Canada Is Burning In Places It Didn't Burn Before; Atlantic And Prairie Provinces The Heart Of 2025 Fire Season [View all]

Road closures, evacuations, travel chaos and stern warnings from officials have all become fixtures of Canada’s wildfire season. But as the country goes through its second-worst burn on record, the blazes come with a twist: few are coming from the western provinces, the traditional centre of destruction. Instead, the worst of the fires have been concentrated in the prairie provinces and the Atlantic region, with bone-dry conditions upending how Canada responds to a threat which is only likely to grow as the climate warms.

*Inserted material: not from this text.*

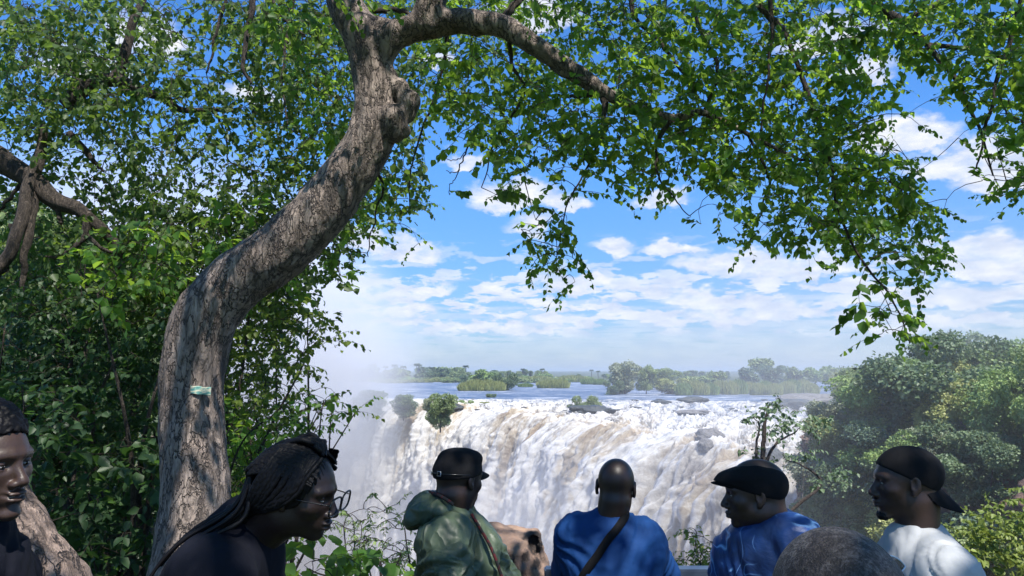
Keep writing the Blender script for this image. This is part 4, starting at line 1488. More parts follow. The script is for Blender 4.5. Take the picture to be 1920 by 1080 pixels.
def rock(name, loc, r, mat, seed, label, stretch=(1, 1, .7), rough=.35, cat='rock', group=None, sub=46):
    u = np.linspace(0, 2 * np.pi, sub * 2, endpoint=False); w = np.linspace(.02, np.pi - .02, sub)
    U, W = np.meshgrid(u, w)
    d = np.stack([np.sin(W) * np.cos(U), np.sin(W) * np.sin(U), np.cos(W)], -1).reshape(-1, 3)
    q = 1 + rough * fbm(d * 1.3 + seed, 4, seed) + rough * .5 * (worley(d * 2.2 + seed, seed) - .5)
    V = d * q[:, None] * np.array(stretch) * r
    n = sub * 2
    F = [(i * n + j, (i + 1) * n + j, (i + 1) * n + (j + 1) % n, i * n + (j + 1) % n) for i in range(sub - 1) for j in range(n)]
    c0, c1 = len(V), len(V) + 1
    V = np.vstack([V, V[:n].mean(0), V[-n:].mean(0)])
    F += [(c0, j, j + 1, (j + 2) % n) for j in range(0, n, 2)]
    m0 = (sub - 1) * n
    F += [(c1, m0 + (j + 2) % n, m0 + j + 1, m0 + j) for j in range(0, n, 2)]
    o = link(name, quadmesh(name, V, np.array(F)), mats=[mat])
    o.location = loc
    tag(o, label, cat, group)
    return o


bpy.context.view_layer.update()
FALLS = bpy.data.objects['waterfall']


def onriver(px, by):
    """point of the white water surface seen at the pixel"""
    o_ = Vector((0, 0, EYE)); d = (at(px, by, 50) - o_).normalized()
    ok, loc, n_, _ = FALLS.ray_cast(o_, d)
    return loc if ok else at(px, by, 10 * FPX / (by - 700))


fartree(826, 778, 56, 54, 1, m_far[0], 'olive bush on the dark rock at the brink, above the gap in the falls', 'bush', protos=P_NEAR)
fartree(812, 776, 34, 40, 3, m_far[3], 'smaller bush clinging left of the olive bush at the brink', 'bush', protos=P_NEAR)
fartree(874, 763, 28, 19, 4, m_far[5], 'low green bush at the brink right of the gap in the falls', 'bush', protos=P_NEAR)
fartree(907, 762, 22, 14, 4, m_far[2], 'small yellowish bush farther right on the brink', 'bush', protos=P_FAR)
fartree(921, 744, 12, 10, 3, m_far[1], 'tiny dark bush out in the rapids above the brink', 'bush')
fartree(757, 766, 50, 36, 0, m_far[1], 'grey bush veiled by spray left of the gap in the falls', 'bush', protos=P_NEAR)
fartree(690, 764, 70, 44, 0, m_far[1], 'bush almost lost in the spray at the left end of the falls', 'bush', protos=P_NEAR)
fartree(1096, 776, 44, 46, 0, m_far[0], 'taller bush in the middle of the rapids', 'bush', protos=P_NEAR)
fartree(1078, 775, 30, 26, 4, m_far[1], 'lower left bush of the clump in mid rapids', 'bush', protos=P_NEAR)
fartree(1114, 773, 30, 28, 4, m_far[2], 'lower right yellowish bush of the clump in mid rapids', 'bush', protos=P_NEAR)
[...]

Experts say the shift serves as a stark reminder that the risk of disaster is present across the thickly forested nation. In recent weeks, tens of thousands of people in communities across the country have been evacuated due to the wildfires. Saskatchewan and Manitoba have been the worst hit, home to more than 60% of the volume burned in Canada. But the fires have also seized strained resources in Atlantic Canada, where officials in Newfoundland and Labrador are struggling to battle out of control blazes.

EDIT

“Conditions are really dry, there’s no rain in sight, the risk is extremely high in Nova Scotia,” the province’s premier Tim Houston told reporters. “I’m happy to make sure that we’re doing everything we can to protect people, to protect property and try to just get through this fire season and really just pray for rain.” Fires have even erupted in Ontario’s Kawartha Lakes region, a collection of rural communities less than 100 miles (161km) north of Toronto that are a popular summer destination for residents of Canada’s largest city.

For a country of sprawling landmass, fires have long been a common feature of the hot spring, summer and fall. But for the last century, a mix of geography, climate and industry meant that the biggest and hottest fires – and the vast majority of destruction – have been concentrated in Canada’s western provinces. That changed in 2023 when Canada experienced its worst-ever fire season and the thick haze of smoke blanketed the US. “We had fire everywhere. We had evacuations everywhere. We had smoke at a scale that was remarkable. And so for the first time, we had a different thought about wildfires as a country. With all of the smoke, it became a global conversation. This year is repeating all of that,” said Paul Kovacs, the executive director of the Institute for Catastrophic Loss Reduction at Western University. “This is a national issue. This can show up anywhere.”